------ DATA SHOWN
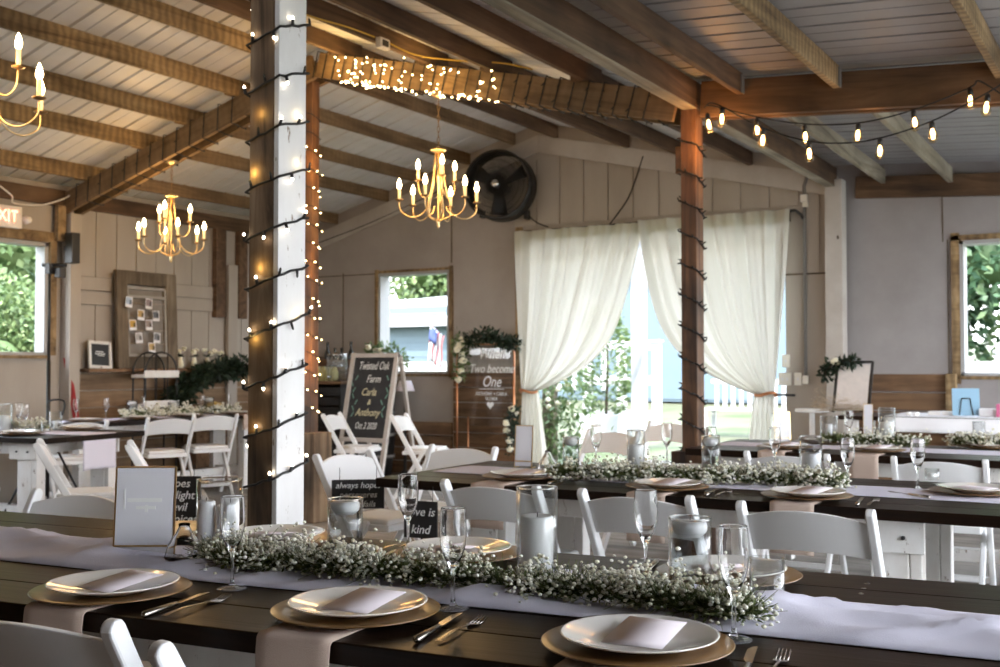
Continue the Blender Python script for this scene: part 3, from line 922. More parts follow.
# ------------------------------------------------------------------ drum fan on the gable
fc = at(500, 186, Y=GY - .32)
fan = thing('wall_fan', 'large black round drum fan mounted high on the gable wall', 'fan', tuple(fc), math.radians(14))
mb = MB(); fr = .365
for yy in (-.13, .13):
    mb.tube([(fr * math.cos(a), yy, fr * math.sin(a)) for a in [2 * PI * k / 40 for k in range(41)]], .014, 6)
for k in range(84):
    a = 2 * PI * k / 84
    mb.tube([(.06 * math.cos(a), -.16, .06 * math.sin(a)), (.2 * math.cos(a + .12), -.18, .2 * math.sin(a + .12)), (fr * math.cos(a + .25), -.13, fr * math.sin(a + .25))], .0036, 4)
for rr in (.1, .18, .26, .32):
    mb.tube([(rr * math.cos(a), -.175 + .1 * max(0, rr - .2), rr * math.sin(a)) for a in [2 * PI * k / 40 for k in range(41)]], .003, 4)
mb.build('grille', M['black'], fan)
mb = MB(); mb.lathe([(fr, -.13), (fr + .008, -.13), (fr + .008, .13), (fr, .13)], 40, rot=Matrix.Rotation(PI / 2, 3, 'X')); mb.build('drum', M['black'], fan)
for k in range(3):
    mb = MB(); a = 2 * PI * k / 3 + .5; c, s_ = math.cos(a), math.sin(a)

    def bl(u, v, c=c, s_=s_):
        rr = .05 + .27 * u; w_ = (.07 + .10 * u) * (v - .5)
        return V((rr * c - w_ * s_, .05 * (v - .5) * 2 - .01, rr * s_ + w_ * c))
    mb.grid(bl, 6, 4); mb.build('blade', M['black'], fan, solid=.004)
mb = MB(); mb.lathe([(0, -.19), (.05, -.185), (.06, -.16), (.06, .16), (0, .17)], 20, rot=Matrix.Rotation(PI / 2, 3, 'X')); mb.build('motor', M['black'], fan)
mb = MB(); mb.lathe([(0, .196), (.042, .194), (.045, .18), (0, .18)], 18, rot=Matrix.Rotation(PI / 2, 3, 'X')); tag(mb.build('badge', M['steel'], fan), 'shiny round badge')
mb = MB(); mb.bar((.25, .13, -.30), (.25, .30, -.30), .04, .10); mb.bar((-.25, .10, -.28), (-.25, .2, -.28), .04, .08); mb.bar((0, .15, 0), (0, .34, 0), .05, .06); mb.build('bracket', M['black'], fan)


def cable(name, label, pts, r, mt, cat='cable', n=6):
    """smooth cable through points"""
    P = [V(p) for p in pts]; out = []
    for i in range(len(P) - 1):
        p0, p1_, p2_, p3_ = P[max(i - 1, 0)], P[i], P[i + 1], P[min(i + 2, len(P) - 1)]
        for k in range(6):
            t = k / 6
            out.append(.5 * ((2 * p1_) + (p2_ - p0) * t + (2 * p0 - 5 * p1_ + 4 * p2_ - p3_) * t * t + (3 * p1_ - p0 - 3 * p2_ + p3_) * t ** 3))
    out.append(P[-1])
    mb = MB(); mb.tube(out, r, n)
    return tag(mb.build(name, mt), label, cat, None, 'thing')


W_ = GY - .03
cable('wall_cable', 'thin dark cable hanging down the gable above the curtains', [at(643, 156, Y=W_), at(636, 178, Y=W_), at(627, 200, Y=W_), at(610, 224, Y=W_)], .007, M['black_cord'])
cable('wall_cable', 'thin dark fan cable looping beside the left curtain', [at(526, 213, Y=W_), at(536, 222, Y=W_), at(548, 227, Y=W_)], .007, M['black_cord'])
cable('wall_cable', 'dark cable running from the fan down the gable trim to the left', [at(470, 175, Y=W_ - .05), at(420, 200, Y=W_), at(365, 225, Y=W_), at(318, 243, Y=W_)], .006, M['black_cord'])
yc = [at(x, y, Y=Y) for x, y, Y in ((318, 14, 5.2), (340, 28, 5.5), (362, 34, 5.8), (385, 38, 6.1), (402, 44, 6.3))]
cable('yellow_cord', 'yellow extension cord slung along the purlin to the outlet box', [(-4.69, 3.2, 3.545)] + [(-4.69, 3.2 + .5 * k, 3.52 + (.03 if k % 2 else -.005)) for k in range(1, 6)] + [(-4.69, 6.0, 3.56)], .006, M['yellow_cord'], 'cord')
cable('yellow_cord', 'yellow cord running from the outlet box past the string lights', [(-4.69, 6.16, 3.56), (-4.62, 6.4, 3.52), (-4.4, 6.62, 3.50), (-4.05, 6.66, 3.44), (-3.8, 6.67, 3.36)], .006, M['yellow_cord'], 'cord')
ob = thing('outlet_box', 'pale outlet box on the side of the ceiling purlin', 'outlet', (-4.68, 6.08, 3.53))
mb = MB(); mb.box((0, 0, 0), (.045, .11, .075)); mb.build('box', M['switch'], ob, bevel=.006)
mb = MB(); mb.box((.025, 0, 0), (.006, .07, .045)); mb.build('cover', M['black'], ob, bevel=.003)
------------
WORK REQUIRED » Exclude the pictures. Write out the remaining data exactly.

TASK RESULT »
Continue the Blender Python script for this scene: part 3, from line 922. More parts follow.
# ------------------------------------------------------------------ drum fan on the gable
fc = at(500, 186, Y=GY - .32)
fan = thing('wall_fan', 'large black round drum fan mounted high on the gable wall', 'fan', tuple(fc), math.radians(14))
mb = MB(); fr = .365
for yy in (-.13, .13):
    mb.tube([(fr * math.cos(a), yy, fr * math.sin(a)) for a in [2 * PI * k / 40 for k in range(41)]], .014, 6)
for k in range(84):
    a = 2 * PI * k / 84
    mb.tube([(.06 * math.cos(a), -.16, .06 * math.sin(a)), (.2 * math.cos(a + .12), -.18, .2 * math.sin(a + .12)), (fr * math.cos(a + .25), -.13, fr * math.sin(a + .25))], .0036, 4)
for rr in (.1, .18, .26, .32):
    mb.tube([(rr * math.cos(a), -.175 + .1 * max(0, rr - .2), rr * math.sin(a)) for a in [2 * PI * k / 40 for k in range(41)]], .003, 4)
mb.build('grille', M['black'], fan)
mb = MB(); mb.lathe([(fr, -.13), (fr + .008, -.13), (fr + .008, .13), (fr, .13)], 40, rot=Matrix.Rotation(PI / 2, 3, 'X')); mb.build('drum', M['black'], fan)
for k in range(3):
    mb = MB(); a = 2 * PI * k / 3 + .5; c, s_ = math.cos(a), math.sin(a)

    def bl(u, v, c=c, s_=s_):
        rr = .05 + .27 * u; w_ = (.07 + .10 * u) * (v - .5)
        return V((rr * c - w_ * s_, .05 * (v - .5) * 2 - .01, rr * s_ + w_ * c))
    mb.grid(bl, 6, 4); mb.build('blade', M['black'], fan, solid=.004)
mb = MB(); mb.lathe([(0, -.19), (.05, -.185), (.06, -.16), (.06, .16), (0, .17)], 20, rot=Matrix.Rotation(PI / 2, 3, 'X')); mb.build('motor', M['black'], fan)
mb = MB(); mb.lathe([(0, .196), (.042, .194), (.045, .18), (0, .18)], 18, rot=Matrix.Rotation(PI / 2, 3, 'X')); tag(mb.build('badge', M['steel'], fan), 'shiny round badge')
mb = MB(); mb.bar((.25, .13, -.30), (.25, .30, -.30), .04, .10); mb.bar((-.25, .10, -.28), (-.25, .2, -.28), .04, .08); mb.bar((0, .15, 0), (0, .34, 0), .05, .06); mb.build('bracket', M['black'], fan)


def cable(name, label, pts, r, mt, cat='cable', n=6):
    """smooth cable through points"""
    P = [V(p) for p in pts]; out = []
    for i in range(len(P) - 1):
        p0, p1_, p2_, p3_ = P[max(i - 1, 0)], P[i], P[i + 1], P[min(i + 2, len(P) - 1)]
        for k in range(6):
            t = k / 6
            out.append(.5 * ((2 * p1_) + (p2_ - p0) * t + (2 * p0 - 5 * p1_ + 4 * p2_ - p3_) * t * t + (3 * p1_ - p0 - 3 * p2_ + p3_) * t ** 3))
    out.append(P[-1])
    mb = MB(); mb.tube(out, r, n)
    return tag(mb.build(name, mt), label, cat, None, 'thing')


W_ = GY - .03
cable('wall_cable', 'thin dark cable hanging down the gable above the curtains', [at(643, 156, Y=W_), at(636, 178, Y=W_), at(627, 200, Y=W_), at(610, 224, Y=W_)], .007, M['black_cord'])
cable('wall_cable', 'thin dark fan cable looping beside the left curtain', [at(526, 213, Y=W_), at(536, 222, Y=W_), at(548, 227, Y=W_)], .007, M['black_cord'])
cable('wall_cable', 'dark cable running from the fan down the gable trim to the left', [at(470, 175, Y=W_ - .05), at(420, 200, Y=W_), at(365, 225, Y=W_), at(318, 243, Y=W_)], .006, M['black_cord'])
yc = [at(x, y, Y=Y) for x, y, Y in ((318, 14, 5.2), (340, 28, 5.5), (362, 34, 5.8), (385, 38, 6.1), (402, 44, 6.3))]
cable('yellow_cord', 'yellow extension cord slung along the purlin to the outlet box', [(-4.69, 3.2, 3.545)] + [(-4.69, 3.2 + .5 * k, 3.52 + (.03 if k % 2 else -.005)) for k in range(1, 6)] + [(-4.69, 6.0, 3.56)], .006, M['yellow_cord'], 'cord')
cable('yellow_cord', 'yellow cord running from the outlet box past the string lights', [(-4.69, 6.16, 3.56), (-4.62, 6.4, 3.52), (-4.4, 6.62, 3.50), (-4.05, 6.66, 3.44), (-3.8, 6.67, 3.36)], .006, M['yellow_cord'], 'cord')
ob = thing('outlet_box', 'pale outlet box on the side of the ceiling purlin', 'outlet', (-4.68, 6.08, 3.53))
mb = MB(); mb.box((0, 0, 0), (.045, .11, .075)); mb.build('box', M['switch'], ob, bevel=.006)
mb = MB(); mb.box((.025, 0, 0), (.006, .07, .045)); mb.build('cover', M['black'], ob, bevel=.003)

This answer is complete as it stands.